This year CeBIT turned out to be a little disappointing, although the conference is huge in comparison to any other IT oriented exhibition or trade show we couldn’t really find any new or innovative products. This was clearly the case for the majority of add-on card manufactures. We’ve again spotted lots and of lots of odd colored, but still based on the same reference design, ATI and Nvidia graphics cards. Nice, if you’re trying to stick with a certain color scheme throughout you case’ interior, but hardly something to get excited about. Let’s just say that for every case modder theme, including fluffy orange with silver speckles, there’s now a motherboard and graphics card to match.
A look at the new PGA-775 connector and a close-up clearly showing the pins.
What was evident from visiting the booths of all reputable motherboard manufacturers is that if the amount of motherboards equipped with Intel’s new PGA-775 socket is a measure of how serious Intel is with following through with this new socket we’ll probably see it rather sooner than later. Many manufacturers however were also quick to comment that power requirements and heat dissipation were in a different class than the Pentium’s we’ve seen before Prescott, thus requiring much larger heatsinks. One of them correctly pointed out that the heaviest part of a pc would soon be the heatsink, rather than the case itself, an astute observation we might add.

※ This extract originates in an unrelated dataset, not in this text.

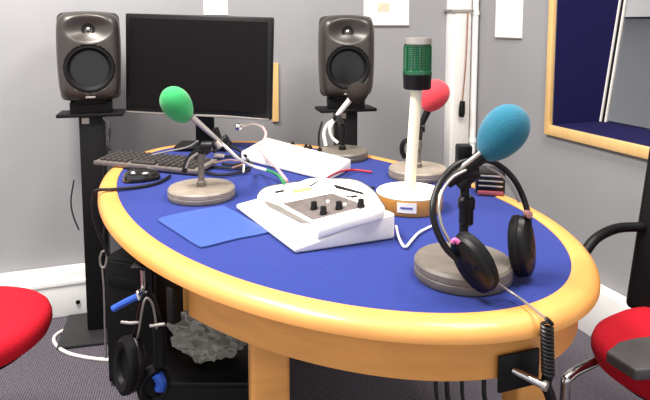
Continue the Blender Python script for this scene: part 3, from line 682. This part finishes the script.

The Zalman passive case, as the close-up shows everything is sinked to the side panels.
Zalman however has already tackled that problem, by simply transforming the entire case into a heatsink. Zalman’ solution has enough surface area to cool even the hottest Pentium 4, and by using heatpipes to sink the dissipated heat to the massive fine finned side panels it’ll do this quietly too. The major selling point of this Zalman product is the fact that everything, down to the power supply and videocard fitted into it’s AGP slot, will be cooled passively, there’s no fan or water pump to be found, just lots and lots of square inches of extruded aluminum. We think this is a nice solution that’ll rid us of +5000-rpm fans needed to cool Intel’s latest, and in winter it’ll be a welcome asset that doubles as a heater, to keep you, and if you’re using a +3GHz Prescott, your family as well, warm and comfy.